Beide sind derzeit auf der Suche nach Praktika und suchen im Netz häufiger nach Stellenangeboten. Und tatsächlich: Der Suchbegriff „Praktikumsplatz in München“liefert bei beiden unterschiedliche Feeds, von denen jedoch kaum etwas auf das Anforderungsprofil der Studentinnen zutrifft. Google schlägt stattdessen Praktika im Ingenieurbereich oder in der Steuerberatung vor.

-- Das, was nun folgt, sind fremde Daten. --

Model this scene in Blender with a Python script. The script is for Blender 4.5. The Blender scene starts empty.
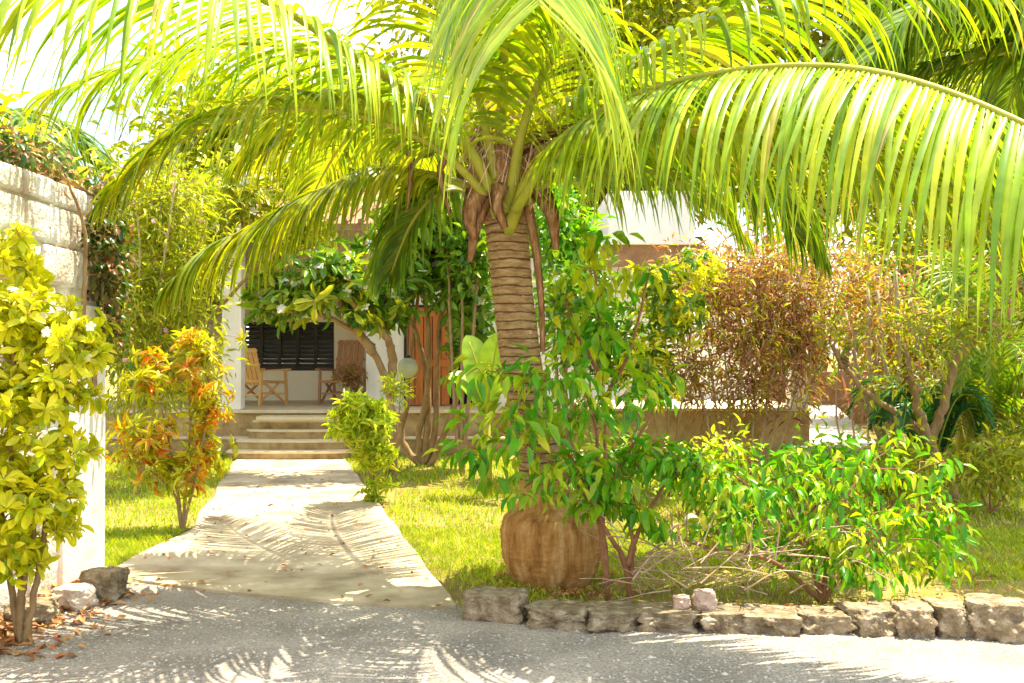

● Überprüfung: Bei Google konnten Katharina und Lisa nur einen spärlichen bis nicht vorhandenen Effekt der Filterblase bei den getesteten Suchanfragen feststellen. Als Nächstes überprüfen die beiden die sozialen Netzwerke. Beide nutzen Facebook nur selten. Trotzdem geben sie ein paar Begriffe in der Suchleiste ein. Als Hobbysportlerin sucht Lisa den Begriff „Sport“. Ihr wird die Sendung „Sportschau“vorgeschlagen, während bei Katharina – die nach eigener Aussage wenig sportbegeistert ist – das „Sportlerboot“erscheint: eine studentische Bootsparty auf dem Inn. Häufiger sind die Studentinnen auf Instagram unterwegs: Die App, die derselben US-amerikanischen Firma wie Facebook angehört, nutzen Katharina und Lisa täglich. Der Traffic, also die Gesamtheit ihrer übertragenen Daten, ist dort sehr groß. Deswegen müsste der Algorithmus viele Kriterien haben, nach denen er die Suchergebnisse auf die beiden individuell anpasst. Während Katharina 283 Usern folgt, hat Lisa nur 97 auf ihrer Liste. Entsprechend müsste Lisas Feed weniger spezifisch ausfallen. Tatsächlich sind Katharinas gesuchte Instagram-Beiträge eher auf sie zugeschnitten. Nicht so bei Lisa: Auf den vorderen Plätzen der vorgeschlagenen Kategorien erscheint bei ihr der Begriff „Style“– und „Essen“taucht weit hinten auf, obwohl es umgekehrt sein müsste. ● Fazit: Die Klartexterinnen Lisa und Katharina haben herausgefunden, dass beide ihre eigene Filterblase haben – obwohl sie in der gleichen Stadt leben, die gleiche Fachrichtung studieren und recht ähnliche Lebensstile haben. Zwar ist die Auswirkung beim Googeln nicht sehr ausgeprägt. Doch die Ergebnisse in den sozialen Netzwerken zeigen, dass die Algorithmen ihnen verstärkt Ergebnisse anzeigen, die den persönlichen Interessen der beiden jungen Studentinnen entsprechen und andere vernachlässigen – die Definition einer Filterblase.